2.3m of those watch linear broadcasting (blue on graph), while 100,000 are via Broadcast Video on Demand (yellow).

But during the national lockdown (Weeks 12 – 22) viewing numbers lifted to 2.7m Total TV viewers, with 5.2% of those as BVOD.

There was another spike when Melbourne went into Stage 4 lockdown at Week 32.

The median age of viewers to linear TV was 57 years -notably outside the 25-54 demo- but it lowered to 41 years for BVOD.

Connected TVs are still overwhelmingly the preferred device for viewing BVOD, well ahead of PC, Smartphone and Tablets.

13 Responses

  1. Does this include Netflix etc. If not, of course figures are lower. A lot of FTA content doesn’t necessarily translate well to evergreen VOD. You probably won’t watch an old episode of The Bachelor 6 months after it airs.

  2. So if GoggleBox are right about “every night 4 million of us sit down to watch TV” that means around 1.6 million are watching TV other than FTA. Mind you, I’ve always thought alot more than 4 million of us watch TV every night!

  3. The FTA streaming services are such a poor user experience. On Nine I have to re-login regularly which is annoying and time-consuming. The Seven stream often buffers even though we have 100NBN and services like Netflix never buffer. The ads are double the volume of any show and navigation controls are poor. Even something that should be simple like finding the nightly news on Nine requires searching.

    1. Yes, I’ve had to password reset on Nine too many times! 7+ no longer works on some of my devices, 10play I hardly use.

      But the number one pet hate about them – I am ok with having ads for something I am using for free – but I am not ok with seeing the same ad every ad break or sometimes even repeated within the same ad break.
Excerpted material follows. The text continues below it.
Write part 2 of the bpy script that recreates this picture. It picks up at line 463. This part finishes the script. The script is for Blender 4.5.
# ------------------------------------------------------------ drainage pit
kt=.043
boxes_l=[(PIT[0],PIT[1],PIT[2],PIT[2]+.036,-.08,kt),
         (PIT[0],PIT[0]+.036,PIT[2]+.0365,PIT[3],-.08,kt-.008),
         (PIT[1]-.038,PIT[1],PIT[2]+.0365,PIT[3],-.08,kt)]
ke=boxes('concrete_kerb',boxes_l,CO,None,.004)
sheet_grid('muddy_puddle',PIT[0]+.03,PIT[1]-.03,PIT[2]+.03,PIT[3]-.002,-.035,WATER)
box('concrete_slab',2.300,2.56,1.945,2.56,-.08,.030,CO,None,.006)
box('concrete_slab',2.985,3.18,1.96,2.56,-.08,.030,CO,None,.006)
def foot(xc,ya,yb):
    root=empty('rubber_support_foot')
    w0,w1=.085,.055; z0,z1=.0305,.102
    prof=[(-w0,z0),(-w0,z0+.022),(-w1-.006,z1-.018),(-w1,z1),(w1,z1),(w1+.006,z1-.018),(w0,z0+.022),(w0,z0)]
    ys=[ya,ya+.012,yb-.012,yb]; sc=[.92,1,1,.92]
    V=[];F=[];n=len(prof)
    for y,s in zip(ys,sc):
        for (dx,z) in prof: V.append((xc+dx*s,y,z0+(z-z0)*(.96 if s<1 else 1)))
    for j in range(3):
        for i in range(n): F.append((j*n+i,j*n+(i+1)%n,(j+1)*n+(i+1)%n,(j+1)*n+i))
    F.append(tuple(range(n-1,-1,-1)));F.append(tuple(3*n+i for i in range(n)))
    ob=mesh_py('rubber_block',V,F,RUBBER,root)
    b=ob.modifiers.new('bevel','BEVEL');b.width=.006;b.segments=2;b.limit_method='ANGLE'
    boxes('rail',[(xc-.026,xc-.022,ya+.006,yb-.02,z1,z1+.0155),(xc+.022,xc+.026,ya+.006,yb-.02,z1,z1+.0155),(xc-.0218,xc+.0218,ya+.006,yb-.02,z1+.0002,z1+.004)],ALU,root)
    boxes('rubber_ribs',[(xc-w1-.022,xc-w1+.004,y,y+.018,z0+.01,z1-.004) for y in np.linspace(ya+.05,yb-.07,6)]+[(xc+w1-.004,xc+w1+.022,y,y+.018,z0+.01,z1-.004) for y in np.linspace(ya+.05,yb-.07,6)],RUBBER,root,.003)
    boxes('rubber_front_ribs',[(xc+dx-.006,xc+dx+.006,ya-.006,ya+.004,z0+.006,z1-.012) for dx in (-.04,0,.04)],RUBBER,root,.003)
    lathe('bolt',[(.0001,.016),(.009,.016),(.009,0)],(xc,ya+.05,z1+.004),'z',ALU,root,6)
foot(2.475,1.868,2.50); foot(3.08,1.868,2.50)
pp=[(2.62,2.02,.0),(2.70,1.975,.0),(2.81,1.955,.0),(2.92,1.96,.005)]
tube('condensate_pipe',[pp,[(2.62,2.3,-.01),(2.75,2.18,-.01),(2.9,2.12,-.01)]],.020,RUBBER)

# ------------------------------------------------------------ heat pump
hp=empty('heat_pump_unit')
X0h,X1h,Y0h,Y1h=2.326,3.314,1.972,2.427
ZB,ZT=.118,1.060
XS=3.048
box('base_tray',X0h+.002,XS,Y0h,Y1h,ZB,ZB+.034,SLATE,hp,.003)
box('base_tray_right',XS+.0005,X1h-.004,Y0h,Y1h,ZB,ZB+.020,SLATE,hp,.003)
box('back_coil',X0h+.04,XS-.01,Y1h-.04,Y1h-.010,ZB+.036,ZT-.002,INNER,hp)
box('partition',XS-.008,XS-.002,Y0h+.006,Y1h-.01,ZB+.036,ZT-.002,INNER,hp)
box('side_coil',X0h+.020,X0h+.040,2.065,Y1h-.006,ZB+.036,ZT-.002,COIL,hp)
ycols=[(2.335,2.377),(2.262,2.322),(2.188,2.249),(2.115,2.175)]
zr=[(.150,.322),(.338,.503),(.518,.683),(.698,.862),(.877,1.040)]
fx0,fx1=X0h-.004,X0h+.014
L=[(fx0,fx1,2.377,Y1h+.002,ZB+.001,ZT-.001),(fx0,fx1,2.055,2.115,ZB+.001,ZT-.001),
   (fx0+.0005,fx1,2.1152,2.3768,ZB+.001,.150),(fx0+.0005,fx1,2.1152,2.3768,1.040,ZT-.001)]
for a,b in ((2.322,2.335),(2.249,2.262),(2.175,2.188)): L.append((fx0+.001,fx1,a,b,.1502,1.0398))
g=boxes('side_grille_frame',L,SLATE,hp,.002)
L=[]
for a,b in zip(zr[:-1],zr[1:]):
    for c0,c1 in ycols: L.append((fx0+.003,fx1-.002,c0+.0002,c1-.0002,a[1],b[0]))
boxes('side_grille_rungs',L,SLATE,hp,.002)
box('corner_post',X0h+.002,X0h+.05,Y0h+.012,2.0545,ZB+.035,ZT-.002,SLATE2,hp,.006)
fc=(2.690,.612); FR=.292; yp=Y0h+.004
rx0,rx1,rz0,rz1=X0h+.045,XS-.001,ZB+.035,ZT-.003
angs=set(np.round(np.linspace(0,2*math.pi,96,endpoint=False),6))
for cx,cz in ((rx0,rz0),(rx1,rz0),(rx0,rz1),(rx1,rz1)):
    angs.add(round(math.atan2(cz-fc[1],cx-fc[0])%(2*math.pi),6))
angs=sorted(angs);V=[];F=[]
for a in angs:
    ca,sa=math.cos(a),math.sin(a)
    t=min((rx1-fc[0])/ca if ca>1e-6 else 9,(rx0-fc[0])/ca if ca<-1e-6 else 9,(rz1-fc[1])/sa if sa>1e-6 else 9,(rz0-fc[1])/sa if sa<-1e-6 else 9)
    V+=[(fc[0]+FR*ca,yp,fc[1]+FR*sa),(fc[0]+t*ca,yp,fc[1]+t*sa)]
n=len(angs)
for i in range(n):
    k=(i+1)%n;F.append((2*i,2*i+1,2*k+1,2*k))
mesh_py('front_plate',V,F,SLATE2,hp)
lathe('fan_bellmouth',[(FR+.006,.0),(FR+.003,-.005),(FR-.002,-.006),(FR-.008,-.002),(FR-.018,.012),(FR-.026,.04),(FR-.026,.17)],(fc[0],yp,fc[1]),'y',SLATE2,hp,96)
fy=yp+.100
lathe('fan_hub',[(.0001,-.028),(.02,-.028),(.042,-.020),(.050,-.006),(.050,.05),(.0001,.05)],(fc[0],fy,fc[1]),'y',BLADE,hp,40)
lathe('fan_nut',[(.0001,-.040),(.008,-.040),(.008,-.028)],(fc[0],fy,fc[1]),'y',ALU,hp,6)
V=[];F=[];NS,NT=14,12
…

Ad repetition is a huge problem

      1. I hear you loud and clear, again and again and again and again…

        I recently discovered an old TV favourite of mine from the 1970’s was available on 9 catch up, so started watching the first episode. I lasted 25 minutes. The add breaks were very frequent and yes the same add appeared in every one of them. It did my head in. I gave up watching and ordered the DVD’s online. Yes it’s cost me more in dollars, but I’ve saved a lot in happiness. Lesson learned!

    2. I don’t mind the password thing. SBS has a good account where you can bookmark favourites but my pet hate if I want to fast forward or start a show from the middle it plays double the ads😖.

  4. When you say BVOD. Do you mean the FTA catch up services like 10Play, 9Now etc.
    We have Fetch TV and if I did watch FTA, I would probably just record the shows and skip through the advertising. I wonder if this contributes to the low numbers of BVOD take up for many people… Or do FTA viewers still prefer watching live transmissions, and not time shifted content??

    1. What people? Just as Radio didn’t die, but ditched drama, soap operas, quiz shows and variety to concerntrate on music and talkback, it’s strengths the same will happen to TV. These are average figures but movies, drama and sitcom viewing has been affected with under 40s streaming them more and more. Even for things that people didn’t use to stream, like contest shows it is changing. 285k people have streamed the first episode of MAFS so far.

  5. So BVOD has obsorbed only a fraction of the linear audience that is evaporating massively year on year.